Lucien Favre wird wahrscheinlich bis zum Ende seiner Tage das Verdikt nicht mehr los, dass ihm und damit auch seinen Teams in entscheidenden Moment die mentale Härte fehlt. Ein Blick in seinen Lebenslauf zeigt, dass das Blödsinn ist: In der Schweiz gewann er zweimal den Meistertitel, einmal durch einen Sieg am letzten Spieltag beim damaligen Tabellenführer. Borussia Mönchengladbach rettete er in aussichtsloser Lage vor dem Abstieg in die Zweite Liga – über die Relegation, den ultimativen Mentalitätshärtetest. Und auch die Dortmunder haben in der vergangenen Saison gezeigt, dass es ihnen am Willen nicht mangelte: Neun Mal trafen sie in oder sogar nach der 90. Minute.

Trotzdem hält sich das Gerücht, dass der Klub Mats Hummels auch deshalb verpflichtet hat, weil er in einer Art Nebenjob als Mentalcoach und Motivator in der Kabine fungieren soll.
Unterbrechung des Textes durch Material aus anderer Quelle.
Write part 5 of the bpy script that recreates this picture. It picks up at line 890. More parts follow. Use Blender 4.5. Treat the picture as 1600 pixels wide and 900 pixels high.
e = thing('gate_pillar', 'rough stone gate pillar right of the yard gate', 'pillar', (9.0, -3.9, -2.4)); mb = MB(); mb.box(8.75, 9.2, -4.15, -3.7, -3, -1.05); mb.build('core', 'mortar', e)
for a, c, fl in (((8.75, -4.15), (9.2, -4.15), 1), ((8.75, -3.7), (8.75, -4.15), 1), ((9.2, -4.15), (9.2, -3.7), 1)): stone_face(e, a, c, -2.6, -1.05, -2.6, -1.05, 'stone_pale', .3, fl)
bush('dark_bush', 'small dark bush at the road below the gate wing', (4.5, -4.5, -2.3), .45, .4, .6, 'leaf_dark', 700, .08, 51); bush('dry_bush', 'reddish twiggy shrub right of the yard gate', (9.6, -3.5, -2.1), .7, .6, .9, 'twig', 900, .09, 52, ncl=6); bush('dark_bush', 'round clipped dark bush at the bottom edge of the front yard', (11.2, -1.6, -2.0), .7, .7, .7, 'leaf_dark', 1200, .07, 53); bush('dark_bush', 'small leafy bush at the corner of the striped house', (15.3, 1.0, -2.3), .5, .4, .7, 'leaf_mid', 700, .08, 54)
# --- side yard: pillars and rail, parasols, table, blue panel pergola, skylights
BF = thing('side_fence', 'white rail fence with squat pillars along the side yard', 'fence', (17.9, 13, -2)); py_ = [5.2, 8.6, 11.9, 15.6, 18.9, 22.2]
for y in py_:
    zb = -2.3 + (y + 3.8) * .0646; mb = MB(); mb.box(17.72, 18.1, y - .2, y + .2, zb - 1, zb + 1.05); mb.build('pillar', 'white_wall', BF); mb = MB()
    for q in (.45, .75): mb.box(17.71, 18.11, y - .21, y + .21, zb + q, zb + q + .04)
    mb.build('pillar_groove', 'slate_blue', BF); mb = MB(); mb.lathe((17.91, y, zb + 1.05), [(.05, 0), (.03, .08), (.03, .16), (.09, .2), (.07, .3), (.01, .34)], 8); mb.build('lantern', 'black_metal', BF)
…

Vielleicht war es tatsächlich kein Zufall, dass das 2:2 für Eintracht Frankfurt fiel, als Hummels wegen einer Verletzung nicht mehr auf dem Platz stand.

Reus zürnte: „Ihr mit eurer Mentalitätsscheiße“

Beim Thema Mentalität reagieren sie in Dortmund inzwischen recht sensibel. Anders ist der Ausbruch von Kapitän Marco Reus vor laufender Sky-Kamera („Ihr mit eurer Mentalitätsscheiße“) kaum zu verstehen. Im Grunde hat er Recht. Fehlender Wille lässt sich einer Mannschaft leichter unterstellen als ein fehlender Plan des Trainers oder die mangelhafte Ausführung des genialen Matchplans. Umgekehrt loben sich die Spieler immer wieder gerne für ihren überragenden Willen und ihre unvergleichliche Mentalität, wenn sie ein verloren geglaubtes Spiel doch noch für sich entscheiden.

Generell hat der BVB eine Mannschaft, die sich auf ihre fußballerische Qualität verlassen kann. Genau das aber wird ihr bisweilen zum Verhängnis. Weil sie sich – wie in Frankfurt – zu sehr darauf verlässt, dass sie die Angelegenheit schon irgendwie nach Hause schaukeln wird. Weil sie so viele gute Fußballer in ihren Reihen hat, die ihrem Hang zu Kringeln und Schleifchen nicht immer widerstehen können. Und weil sie ein bisschen zur Selbstverliebtheit neigt. Es ist eine gefährliche Daddelmentalität, die sich in solchen Momenten offenbart. Von Lucien Favre haben die Spieler die ganz sicher nicht.